Villa Petrovic è neoclassica con greche in cotto, che richiamano quelle della sua vicina Albrighi. Ha una pianta quadrata cui corrisponde un continuo interno. Sulla facciata ottocentesca campeggia una torretta in stile neogotico che la sormonta segnando la villa in posizione rilevante. La villa è anche chiamata collegio tronconi perché per un certo periodo, nei primi anni del dopoguerra, era stata sede del collegio per ragazze, future maestre d'asilo. Villa de’ Ponti, anch’essa ritratta nel quadro di Aspari, è un esempio di architettura barocca, con pianta a ferro di cavallo e ingressi simmetrici. Inizialmente fu di proprietà della chiesa e fu utilizzata come luogo di villeggiatura dalla curia ambrosiana. Alla fine del XVII secolo fu acquistata dalla famiglia Monti, verso la fine del XVIII secolo passò al conte Sormani, nella prima metà del XIX si avvicendarono la famiglia Pavia e la famiglia Valerio, quindi nel 1865 fu acquistata dalla famiglia De Ponti, negli anni ’80 la proprietà è stata frazionata. Luigi De Ponti, industriale tessile, costruì una filanda sul lato ovest che sfruttava la corrente delle acque per muovere i macchinari. Lungo via Amalfi venne costruito un lungo caseggiato per le maestranze impiegate nella filanda.
L'itinerario lungo la Martesana milanese si conclude con Villa Pino, chiamata anche Villa Brasca, che nel 1958 la acquistò e restaurò. Risale al XVIII secolo, quando il generale Domenico Pino, che si fece notare combattendo contro Napoleone, la edificò. La villa in origine era dotata di un approdo per le imbarcazioni, la facciata curvilinea è spezzata da due rampe di scale simmetriche. Qui finisce l’itinerario milanese della Martesana, che per i più audaci prosegue in Brianza, fino a Crespi d’Adda. Di qui probabilmente passò anche Renzo nella sua fuga verso Bergamo.
Ma i più pigri possono imboccare l’autostrada e uscire a Trezzo d’Adda, seguendo le indicazioni per Villaggio Crespi.
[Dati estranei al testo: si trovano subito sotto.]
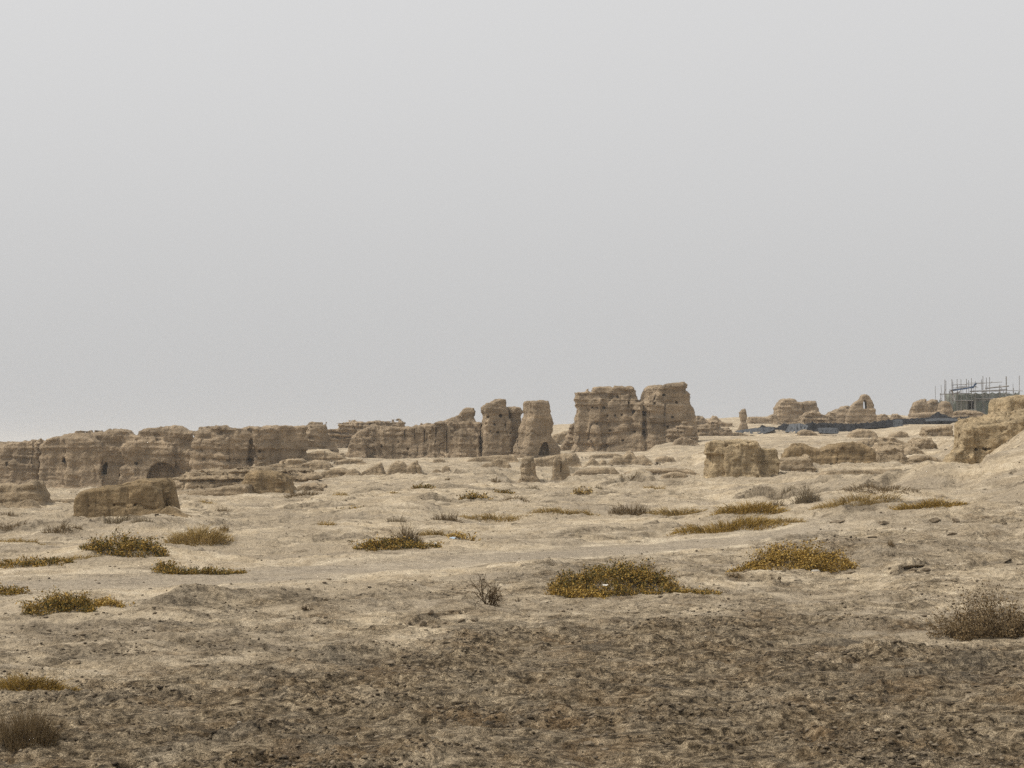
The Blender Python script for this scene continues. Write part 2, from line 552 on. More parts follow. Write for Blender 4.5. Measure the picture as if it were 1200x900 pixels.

Dove la vocazione industriale delle ville novecentesche di Crescenzago coglie il culmine, con questo imprenditore illuminato che destina il territorio intorno al suo opificio tessile ai dipendenti. Divide il territorio in cardi e decumani e dentro la griglia ogni operaio ha la sua villetta con giardino e orto. Il padrone abita il castello. Villaggio Crespi, patrimonio dell’Unesco, è poi dotato di tutti gli spazi pubblici necessari al quieto vivere: ci sono le scuole, gli uffici, la chiesa, il lavatoio e a chiuderlo, il cimitero. Ma proprio qui ci si chiede se Crespi era davvero illuminato, dal momento che su un tappeto di croci greche (tutte uguali e in rustica pietra) a memoria degli operai incombe una enorme piramide, mausoleo del padrone. Perché né in vita né da morti padrone e dipendenti sono uguali.